Estas crianças cresceram e agora estão nas faculdades e entrar na vida adulta. Problema? A criança que não aprendeu a resolver sozinha as diferenças com outras crianças é agora o jovem adulto que não sabe aceitar opiniões contrárias à sua, é o jovem adulto que não sabe debater ou trocar ideias e cuja reacção instintiva à diferença de opiniões é o boicote, a queima de livros, o insulto, a chamada do pai (autoridade) para mandar calar os outros. A liberdade de pensamento é literalmente ofensiva para o jovem desta geração. A intolerância é onde se sente confortável, porque nunca foi forçado a confrontar-se com a liberdade dos outros. Na infância não teve rua e irmãos. Na adolescência teve direito a um telemóvel e a redes sociais onde criou a sua bolha. A própria ideia de uma discussão de ideias é perturbadora. É como se as ideias só pudessem ser linhas paralelas, correndo lado a lado sem nunca se cruzarem. Perguntar é ofender. Criticar é ofender.

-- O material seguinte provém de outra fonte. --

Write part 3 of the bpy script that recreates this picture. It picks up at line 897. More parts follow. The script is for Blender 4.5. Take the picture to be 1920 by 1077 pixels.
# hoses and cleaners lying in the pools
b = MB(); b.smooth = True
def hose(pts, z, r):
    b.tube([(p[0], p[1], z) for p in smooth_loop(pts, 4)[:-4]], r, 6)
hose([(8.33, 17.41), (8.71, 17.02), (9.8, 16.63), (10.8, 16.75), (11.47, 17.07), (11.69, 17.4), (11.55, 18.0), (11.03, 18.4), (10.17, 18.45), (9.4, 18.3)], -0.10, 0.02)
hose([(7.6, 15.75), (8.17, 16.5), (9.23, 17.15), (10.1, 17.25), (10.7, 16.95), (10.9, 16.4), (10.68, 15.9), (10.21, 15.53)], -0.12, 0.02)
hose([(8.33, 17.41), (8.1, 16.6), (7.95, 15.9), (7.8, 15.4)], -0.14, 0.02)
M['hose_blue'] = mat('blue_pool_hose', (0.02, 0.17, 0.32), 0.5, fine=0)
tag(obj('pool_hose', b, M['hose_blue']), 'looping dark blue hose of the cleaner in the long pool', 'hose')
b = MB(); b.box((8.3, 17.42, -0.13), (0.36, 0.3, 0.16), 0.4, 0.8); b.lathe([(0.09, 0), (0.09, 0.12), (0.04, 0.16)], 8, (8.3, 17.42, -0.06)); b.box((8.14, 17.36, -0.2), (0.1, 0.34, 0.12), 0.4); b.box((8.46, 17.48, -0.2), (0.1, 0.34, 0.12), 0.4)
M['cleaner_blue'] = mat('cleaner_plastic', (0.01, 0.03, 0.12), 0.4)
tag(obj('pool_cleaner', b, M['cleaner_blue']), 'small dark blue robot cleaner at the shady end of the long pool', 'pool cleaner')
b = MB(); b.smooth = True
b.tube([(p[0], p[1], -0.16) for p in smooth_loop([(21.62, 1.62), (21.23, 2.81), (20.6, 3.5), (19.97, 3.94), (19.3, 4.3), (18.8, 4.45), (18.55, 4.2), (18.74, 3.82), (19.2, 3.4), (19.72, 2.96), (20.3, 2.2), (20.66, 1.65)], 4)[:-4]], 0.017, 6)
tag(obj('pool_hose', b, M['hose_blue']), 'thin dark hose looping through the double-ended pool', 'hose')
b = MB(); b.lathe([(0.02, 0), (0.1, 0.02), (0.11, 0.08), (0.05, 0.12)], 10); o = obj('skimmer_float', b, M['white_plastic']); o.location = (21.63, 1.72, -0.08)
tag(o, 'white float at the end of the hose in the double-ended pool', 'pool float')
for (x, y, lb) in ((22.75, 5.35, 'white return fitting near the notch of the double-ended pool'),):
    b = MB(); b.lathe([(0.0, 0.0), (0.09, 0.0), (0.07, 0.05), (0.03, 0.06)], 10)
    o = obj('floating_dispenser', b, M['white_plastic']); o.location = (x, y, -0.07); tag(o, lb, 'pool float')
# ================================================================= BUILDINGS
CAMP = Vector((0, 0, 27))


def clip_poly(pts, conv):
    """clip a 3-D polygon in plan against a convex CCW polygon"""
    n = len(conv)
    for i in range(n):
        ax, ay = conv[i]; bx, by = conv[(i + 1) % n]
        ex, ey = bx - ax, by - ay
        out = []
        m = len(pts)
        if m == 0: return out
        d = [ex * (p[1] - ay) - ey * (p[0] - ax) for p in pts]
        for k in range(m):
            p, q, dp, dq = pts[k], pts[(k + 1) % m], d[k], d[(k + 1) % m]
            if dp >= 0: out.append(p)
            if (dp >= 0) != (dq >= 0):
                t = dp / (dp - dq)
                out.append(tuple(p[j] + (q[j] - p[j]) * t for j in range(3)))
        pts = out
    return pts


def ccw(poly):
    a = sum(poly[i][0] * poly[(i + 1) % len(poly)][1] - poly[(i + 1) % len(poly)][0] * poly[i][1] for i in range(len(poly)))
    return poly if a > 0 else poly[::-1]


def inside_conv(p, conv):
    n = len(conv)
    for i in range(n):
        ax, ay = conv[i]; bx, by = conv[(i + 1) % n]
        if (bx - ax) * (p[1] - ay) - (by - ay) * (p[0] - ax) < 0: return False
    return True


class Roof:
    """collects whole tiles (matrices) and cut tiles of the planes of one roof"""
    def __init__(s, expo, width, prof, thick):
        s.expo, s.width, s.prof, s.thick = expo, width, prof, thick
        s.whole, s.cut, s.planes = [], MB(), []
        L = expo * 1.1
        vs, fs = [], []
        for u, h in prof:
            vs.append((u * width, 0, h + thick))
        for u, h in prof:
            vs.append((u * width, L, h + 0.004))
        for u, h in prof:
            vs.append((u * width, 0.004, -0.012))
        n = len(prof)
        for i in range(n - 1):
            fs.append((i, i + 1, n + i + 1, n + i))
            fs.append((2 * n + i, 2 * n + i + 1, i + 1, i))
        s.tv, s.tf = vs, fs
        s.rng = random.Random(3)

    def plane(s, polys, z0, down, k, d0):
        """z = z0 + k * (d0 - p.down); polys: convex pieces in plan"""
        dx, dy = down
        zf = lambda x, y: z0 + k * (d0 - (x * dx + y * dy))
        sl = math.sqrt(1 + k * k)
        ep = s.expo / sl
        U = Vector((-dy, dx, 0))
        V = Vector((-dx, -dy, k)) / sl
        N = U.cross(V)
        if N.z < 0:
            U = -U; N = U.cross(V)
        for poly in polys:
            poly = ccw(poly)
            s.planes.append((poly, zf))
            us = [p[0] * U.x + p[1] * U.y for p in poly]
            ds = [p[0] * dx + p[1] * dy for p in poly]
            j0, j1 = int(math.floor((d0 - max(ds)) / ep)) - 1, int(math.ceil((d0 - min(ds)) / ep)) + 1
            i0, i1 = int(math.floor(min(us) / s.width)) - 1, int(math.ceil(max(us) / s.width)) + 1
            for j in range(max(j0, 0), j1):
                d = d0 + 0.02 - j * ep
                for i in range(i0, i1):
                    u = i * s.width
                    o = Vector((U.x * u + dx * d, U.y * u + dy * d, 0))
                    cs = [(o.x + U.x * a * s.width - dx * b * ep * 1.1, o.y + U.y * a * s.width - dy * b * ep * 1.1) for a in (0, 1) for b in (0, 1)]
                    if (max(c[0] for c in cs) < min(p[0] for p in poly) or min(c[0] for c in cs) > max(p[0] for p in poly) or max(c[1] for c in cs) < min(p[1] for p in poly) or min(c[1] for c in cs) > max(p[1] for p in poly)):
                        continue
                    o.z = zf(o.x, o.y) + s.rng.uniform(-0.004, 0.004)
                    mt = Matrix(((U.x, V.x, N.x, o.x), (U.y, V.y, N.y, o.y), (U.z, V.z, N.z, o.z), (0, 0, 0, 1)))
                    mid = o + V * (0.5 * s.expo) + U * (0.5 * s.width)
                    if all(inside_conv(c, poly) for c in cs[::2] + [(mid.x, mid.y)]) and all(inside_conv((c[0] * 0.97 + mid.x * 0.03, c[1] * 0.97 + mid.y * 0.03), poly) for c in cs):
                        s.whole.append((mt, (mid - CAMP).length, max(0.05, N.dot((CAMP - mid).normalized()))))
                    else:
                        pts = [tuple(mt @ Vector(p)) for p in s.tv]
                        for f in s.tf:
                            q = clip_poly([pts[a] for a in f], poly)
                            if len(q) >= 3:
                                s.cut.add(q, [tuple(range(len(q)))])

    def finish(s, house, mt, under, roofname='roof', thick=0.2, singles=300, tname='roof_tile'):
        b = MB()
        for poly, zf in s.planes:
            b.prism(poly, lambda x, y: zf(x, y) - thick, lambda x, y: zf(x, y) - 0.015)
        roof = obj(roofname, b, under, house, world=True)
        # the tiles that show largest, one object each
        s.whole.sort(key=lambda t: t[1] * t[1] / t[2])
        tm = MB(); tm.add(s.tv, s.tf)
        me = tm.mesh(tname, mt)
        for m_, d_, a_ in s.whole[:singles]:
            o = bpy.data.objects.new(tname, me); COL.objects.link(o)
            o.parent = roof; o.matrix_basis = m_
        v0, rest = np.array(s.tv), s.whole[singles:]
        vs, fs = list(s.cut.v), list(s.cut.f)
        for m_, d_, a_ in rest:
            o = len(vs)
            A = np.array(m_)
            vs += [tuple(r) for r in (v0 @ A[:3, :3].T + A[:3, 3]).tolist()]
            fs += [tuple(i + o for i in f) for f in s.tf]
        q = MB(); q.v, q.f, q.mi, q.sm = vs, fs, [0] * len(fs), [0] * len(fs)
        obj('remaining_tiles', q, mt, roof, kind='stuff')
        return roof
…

Imaginem que só permitíamos que os jovens começassem a aprender a ler aos 15 anos. Isso representaria um óbvio atraso na aprendizagem técnica da linguagem. Ora, o que se passa hoje é um atraso na aprendizagem moral da liberdade, da empatia, da tolerância. A arte da associação ou a civilidade era algo que nós aprendíamos logo com sete ou oito anos. Agora isto é aprendido apenas aos 20 ou 30. E, em muitos casos, não o será mesmo. Esta não é uma questão de lifestyle. Esta não é uma questão de mamãs e papás. É uma catástrofe civilizacional que só agora começa a ter contornos claros.